By  · Published on May 30th, 2011

by Shannon Shea

For those of you new to this column, I’m revisiting important events in my life that made me what I am today: A Special Effects Make Up Artist looking for relevance in the 21st Century. By this time in the story, I have been at home, experimenting with foam latex, trying to make prosthetics and failing. I am seventeen years old.

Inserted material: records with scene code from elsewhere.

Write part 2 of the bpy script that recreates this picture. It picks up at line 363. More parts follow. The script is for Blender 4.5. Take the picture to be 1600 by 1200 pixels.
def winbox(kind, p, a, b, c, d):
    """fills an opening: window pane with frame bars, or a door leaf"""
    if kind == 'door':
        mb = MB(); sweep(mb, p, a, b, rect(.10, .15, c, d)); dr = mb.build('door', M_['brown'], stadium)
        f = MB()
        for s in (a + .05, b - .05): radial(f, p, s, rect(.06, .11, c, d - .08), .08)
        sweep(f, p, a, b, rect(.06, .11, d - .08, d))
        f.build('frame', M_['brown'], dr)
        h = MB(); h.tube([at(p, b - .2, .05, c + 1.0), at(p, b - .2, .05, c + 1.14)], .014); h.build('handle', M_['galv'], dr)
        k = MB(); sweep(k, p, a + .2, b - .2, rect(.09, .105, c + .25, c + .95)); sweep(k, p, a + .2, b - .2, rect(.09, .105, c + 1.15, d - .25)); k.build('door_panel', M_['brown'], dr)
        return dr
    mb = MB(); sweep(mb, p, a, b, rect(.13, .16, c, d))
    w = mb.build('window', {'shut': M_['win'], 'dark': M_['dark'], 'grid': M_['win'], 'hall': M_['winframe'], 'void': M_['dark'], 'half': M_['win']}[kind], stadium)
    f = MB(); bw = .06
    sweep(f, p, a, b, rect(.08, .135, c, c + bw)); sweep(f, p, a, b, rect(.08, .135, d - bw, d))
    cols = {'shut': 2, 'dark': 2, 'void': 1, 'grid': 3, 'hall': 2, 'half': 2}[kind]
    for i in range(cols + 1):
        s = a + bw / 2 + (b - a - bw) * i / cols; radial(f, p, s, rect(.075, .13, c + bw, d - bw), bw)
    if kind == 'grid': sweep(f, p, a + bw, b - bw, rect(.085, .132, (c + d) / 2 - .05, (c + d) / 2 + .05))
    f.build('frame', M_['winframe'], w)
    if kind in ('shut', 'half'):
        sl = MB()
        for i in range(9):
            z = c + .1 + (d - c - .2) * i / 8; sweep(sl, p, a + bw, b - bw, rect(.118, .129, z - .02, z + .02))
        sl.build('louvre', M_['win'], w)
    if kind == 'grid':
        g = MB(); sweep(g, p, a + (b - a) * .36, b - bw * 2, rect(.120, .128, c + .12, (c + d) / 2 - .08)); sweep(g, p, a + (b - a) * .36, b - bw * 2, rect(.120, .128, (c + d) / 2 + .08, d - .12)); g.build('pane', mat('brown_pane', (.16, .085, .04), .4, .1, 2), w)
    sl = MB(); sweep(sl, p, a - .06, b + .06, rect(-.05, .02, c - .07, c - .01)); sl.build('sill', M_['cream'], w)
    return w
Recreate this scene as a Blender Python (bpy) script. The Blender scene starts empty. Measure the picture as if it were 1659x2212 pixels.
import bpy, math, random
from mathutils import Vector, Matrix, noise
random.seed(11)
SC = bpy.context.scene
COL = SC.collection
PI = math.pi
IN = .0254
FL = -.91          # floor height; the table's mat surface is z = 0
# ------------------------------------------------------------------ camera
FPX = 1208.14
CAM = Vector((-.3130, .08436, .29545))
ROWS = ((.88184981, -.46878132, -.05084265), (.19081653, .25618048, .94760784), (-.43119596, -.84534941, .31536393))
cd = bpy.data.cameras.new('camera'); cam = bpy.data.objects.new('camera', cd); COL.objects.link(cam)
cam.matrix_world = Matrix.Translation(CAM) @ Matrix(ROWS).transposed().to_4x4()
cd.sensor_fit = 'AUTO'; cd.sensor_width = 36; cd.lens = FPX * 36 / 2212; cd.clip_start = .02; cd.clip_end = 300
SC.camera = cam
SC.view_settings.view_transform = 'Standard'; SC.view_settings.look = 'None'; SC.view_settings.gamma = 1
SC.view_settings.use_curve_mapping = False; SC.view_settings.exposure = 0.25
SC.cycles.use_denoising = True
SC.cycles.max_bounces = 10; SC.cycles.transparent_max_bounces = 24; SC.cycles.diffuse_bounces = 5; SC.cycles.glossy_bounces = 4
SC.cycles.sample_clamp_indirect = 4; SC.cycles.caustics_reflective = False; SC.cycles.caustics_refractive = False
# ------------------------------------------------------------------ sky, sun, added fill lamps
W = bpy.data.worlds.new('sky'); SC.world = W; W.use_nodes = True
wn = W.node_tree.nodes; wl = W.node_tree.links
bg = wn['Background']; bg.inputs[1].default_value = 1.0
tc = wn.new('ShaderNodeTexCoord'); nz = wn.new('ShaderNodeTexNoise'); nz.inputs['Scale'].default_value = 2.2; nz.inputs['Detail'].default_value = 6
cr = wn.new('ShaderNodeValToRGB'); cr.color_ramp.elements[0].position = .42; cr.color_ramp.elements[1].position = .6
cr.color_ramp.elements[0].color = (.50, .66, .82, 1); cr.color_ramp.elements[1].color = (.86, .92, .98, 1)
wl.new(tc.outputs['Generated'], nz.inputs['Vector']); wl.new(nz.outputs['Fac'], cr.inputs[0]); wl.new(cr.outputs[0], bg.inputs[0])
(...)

I had a job at a grocery store. This supplied me with money, but did nothing to fire my ambition or imagination. With the failure of my foam latex attempts, I decided that I needed to take a positive step toward my goals. I took a bunch of my pencil color renderings (I had gotten adept at copying TV Guide covers with pencil colors on colored paper) and went to see Herb Saussaye at the Vieux Carre Hair Store in the French Quarter (see: The Latex Genie in the Bottle). I showed him my sketches, and he hired me to help out in the shop on a part-time basis. I was elated.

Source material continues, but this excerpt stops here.